> GIVEN REQUEST
Scan the lines below for "pixels"; report the number of lines that contain it, and only that.

> DATA TO PROCESS
......
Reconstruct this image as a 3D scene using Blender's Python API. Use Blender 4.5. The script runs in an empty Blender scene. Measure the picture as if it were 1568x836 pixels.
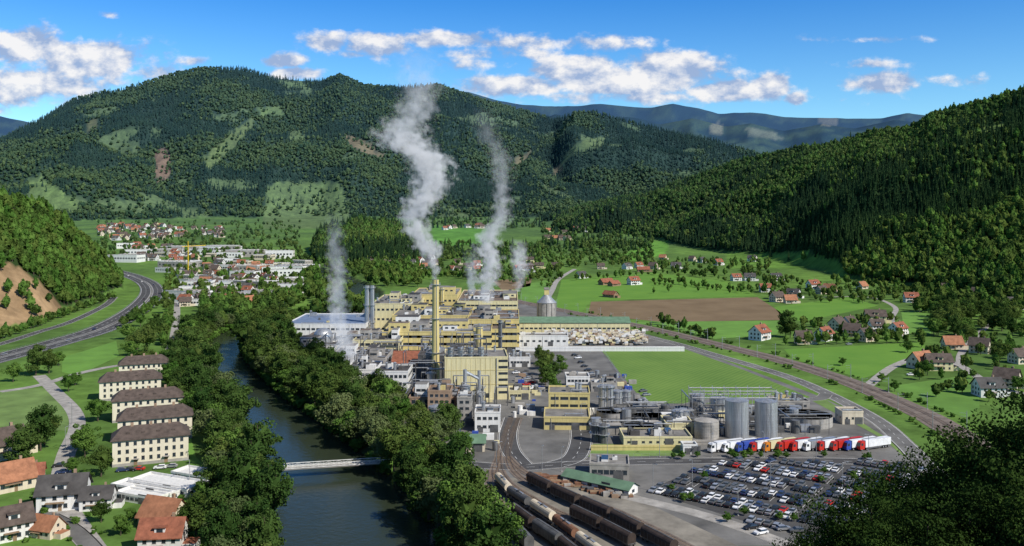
......
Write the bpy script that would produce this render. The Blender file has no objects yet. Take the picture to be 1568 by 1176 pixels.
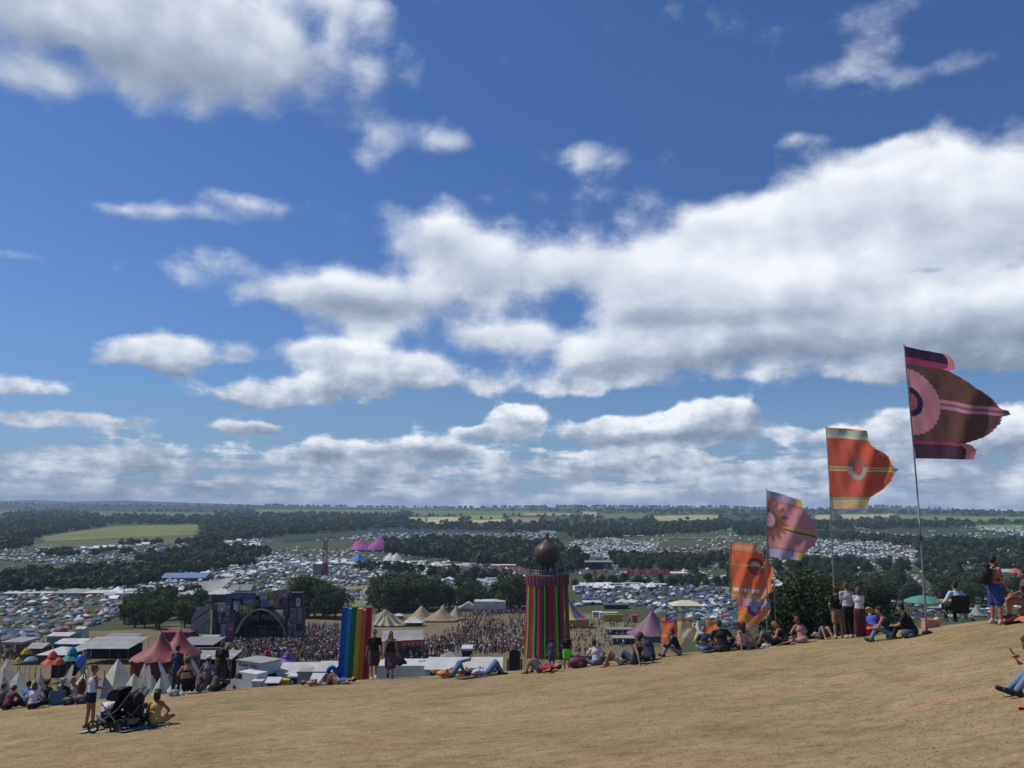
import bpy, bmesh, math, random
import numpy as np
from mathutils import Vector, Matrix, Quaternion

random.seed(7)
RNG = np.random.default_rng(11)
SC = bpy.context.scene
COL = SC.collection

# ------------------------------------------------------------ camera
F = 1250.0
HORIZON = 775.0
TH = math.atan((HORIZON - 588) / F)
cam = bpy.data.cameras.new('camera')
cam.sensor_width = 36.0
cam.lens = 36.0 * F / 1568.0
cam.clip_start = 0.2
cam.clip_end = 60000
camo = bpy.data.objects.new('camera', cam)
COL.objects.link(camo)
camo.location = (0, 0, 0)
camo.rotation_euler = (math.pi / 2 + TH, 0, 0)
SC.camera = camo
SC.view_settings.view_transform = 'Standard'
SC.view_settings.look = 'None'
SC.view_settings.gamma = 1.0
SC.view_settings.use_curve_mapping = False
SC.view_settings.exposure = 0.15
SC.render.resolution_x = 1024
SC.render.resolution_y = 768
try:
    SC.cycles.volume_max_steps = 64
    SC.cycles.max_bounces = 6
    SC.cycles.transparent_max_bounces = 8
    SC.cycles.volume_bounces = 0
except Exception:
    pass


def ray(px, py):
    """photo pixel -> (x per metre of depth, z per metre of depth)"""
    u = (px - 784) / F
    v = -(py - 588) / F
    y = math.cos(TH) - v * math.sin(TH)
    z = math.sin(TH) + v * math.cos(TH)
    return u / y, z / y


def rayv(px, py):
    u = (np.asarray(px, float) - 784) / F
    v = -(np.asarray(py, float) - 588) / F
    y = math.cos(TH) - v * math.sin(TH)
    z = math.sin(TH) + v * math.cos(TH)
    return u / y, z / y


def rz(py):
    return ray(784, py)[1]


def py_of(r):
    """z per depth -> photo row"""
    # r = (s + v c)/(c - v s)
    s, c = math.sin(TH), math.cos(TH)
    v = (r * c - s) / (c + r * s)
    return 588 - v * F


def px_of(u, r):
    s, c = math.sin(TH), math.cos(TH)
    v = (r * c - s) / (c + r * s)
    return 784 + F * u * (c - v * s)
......
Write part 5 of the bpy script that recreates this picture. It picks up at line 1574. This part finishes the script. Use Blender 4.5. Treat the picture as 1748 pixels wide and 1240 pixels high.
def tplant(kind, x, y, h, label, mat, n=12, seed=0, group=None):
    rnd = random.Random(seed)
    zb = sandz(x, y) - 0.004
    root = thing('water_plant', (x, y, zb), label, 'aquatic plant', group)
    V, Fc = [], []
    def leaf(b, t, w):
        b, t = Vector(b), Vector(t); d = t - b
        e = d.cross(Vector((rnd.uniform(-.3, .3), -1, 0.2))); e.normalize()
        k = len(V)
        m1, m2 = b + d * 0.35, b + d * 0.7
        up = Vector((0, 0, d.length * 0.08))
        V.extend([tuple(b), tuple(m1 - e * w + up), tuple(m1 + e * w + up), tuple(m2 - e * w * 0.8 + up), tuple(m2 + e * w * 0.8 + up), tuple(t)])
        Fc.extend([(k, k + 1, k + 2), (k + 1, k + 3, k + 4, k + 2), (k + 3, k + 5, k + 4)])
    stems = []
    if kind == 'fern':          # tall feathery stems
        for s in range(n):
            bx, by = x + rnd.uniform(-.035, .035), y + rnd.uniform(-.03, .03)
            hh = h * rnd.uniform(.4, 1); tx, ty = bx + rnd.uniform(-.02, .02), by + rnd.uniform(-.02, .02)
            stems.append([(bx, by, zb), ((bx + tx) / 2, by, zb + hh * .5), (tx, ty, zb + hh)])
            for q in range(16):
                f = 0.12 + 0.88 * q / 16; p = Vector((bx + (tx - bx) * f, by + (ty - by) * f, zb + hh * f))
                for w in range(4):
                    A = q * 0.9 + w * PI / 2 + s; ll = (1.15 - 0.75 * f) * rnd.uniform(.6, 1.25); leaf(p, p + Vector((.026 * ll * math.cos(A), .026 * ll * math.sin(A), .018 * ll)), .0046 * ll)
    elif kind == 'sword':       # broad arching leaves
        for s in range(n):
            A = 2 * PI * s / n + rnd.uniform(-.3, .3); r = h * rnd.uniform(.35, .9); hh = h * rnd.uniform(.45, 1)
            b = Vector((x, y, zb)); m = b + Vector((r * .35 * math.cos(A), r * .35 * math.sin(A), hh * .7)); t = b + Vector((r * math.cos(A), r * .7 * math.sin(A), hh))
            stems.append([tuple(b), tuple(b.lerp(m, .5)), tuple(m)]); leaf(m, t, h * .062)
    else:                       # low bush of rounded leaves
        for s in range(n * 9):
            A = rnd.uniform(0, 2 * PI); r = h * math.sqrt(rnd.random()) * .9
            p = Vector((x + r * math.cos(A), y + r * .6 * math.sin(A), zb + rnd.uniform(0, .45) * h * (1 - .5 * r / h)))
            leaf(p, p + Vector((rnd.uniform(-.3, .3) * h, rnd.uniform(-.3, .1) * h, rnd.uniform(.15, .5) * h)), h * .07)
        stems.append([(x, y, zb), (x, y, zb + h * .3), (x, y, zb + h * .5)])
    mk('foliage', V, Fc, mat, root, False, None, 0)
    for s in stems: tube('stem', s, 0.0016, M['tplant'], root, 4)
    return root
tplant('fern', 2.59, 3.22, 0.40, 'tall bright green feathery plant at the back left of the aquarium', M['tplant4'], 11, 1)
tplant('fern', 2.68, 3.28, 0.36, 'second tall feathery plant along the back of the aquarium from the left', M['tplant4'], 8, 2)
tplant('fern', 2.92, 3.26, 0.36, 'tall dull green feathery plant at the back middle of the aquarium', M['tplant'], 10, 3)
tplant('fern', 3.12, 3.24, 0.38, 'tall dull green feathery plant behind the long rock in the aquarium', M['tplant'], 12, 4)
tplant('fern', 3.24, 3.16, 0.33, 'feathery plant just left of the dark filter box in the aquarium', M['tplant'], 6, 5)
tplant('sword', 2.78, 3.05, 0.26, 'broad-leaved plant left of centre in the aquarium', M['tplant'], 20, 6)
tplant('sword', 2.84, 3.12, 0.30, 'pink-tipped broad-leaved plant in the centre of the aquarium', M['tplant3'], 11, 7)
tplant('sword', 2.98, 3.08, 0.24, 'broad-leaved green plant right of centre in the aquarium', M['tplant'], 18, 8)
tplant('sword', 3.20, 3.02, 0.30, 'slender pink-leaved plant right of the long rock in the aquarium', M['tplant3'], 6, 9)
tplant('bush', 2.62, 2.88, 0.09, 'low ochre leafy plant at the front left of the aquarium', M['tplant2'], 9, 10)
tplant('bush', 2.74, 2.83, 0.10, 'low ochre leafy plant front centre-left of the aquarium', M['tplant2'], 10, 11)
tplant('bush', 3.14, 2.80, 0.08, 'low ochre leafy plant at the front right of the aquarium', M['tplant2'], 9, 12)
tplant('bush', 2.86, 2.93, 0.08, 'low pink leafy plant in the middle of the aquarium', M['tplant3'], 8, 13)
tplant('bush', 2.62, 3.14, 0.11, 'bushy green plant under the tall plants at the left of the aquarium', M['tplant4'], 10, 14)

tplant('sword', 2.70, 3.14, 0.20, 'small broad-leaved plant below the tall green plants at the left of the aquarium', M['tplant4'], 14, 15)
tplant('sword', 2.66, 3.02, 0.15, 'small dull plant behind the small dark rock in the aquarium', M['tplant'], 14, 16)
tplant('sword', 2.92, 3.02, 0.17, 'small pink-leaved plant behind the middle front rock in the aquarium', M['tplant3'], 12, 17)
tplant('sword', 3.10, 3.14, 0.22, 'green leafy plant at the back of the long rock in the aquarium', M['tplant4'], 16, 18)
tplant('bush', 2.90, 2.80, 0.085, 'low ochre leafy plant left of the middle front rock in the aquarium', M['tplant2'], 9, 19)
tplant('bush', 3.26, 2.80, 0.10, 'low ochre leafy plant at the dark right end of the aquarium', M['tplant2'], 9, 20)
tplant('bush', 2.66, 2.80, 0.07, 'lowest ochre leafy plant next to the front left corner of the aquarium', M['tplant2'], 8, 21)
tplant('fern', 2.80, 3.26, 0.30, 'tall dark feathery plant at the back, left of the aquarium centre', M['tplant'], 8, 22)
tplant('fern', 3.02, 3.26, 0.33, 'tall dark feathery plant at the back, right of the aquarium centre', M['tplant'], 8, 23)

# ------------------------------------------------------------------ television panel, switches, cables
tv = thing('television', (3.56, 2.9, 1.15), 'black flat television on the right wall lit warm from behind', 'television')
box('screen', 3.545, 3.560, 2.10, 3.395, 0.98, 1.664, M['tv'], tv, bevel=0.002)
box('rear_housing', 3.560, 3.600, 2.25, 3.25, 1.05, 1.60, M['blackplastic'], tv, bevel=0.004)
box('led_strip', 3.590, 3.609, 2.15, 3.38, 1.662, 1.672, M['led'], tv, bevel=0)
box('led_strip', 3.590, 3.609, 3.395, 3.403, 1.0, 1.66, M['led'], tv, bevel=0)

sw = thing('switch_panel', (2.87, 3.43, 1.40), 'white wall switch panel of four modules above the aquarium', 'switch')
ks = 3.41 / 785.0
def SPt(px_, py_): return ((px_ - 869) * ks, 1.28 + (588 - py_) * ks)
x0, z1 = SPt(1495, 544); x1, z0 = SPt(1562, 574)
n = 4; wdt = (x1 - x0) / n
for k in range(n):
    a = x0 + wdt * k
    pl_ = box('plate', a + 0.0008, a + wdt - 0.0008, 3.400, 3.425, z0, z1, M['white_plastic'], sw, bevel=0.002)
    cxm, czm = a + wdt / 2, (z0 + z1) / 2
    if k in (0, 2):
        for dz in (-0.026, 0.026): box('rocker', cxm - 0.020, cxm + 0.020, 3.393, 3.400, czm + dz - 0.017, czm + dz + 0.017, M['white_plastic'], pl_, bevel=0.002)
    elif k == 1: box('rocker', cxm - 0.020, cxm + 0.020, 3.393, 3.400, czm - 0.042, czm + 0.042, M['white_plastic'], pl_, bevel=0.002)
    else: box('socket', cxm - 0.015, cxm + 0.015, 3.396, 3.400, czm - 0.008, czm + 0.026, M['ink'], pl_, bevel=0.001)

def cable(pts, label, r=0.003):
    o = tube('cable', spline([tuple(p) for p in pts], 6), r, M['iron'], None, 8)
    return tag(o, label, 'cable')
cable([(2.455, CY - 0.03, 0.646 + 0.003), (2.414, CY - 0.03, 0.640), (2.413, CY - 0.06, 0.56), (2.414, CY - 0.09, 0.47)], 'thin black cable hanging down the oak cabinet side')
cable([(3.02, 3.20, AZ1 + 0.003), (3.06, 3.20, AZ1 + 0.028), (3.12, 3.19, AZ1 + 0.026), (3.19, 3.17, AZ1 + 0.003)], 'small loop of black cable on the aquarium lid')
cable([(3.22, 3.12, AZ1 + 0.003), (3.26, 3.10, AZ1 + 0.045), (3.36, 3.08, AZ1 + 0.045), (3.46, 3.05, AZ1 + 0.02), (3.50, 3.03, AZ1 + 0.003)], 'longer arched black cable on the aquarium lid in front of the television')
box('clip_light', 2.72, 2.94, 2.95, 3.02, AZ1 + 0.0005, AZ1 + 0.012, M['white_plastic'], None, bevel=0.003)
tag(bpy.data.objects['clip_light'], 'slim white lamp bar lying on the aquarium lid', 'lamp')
......
> SOLUTION
3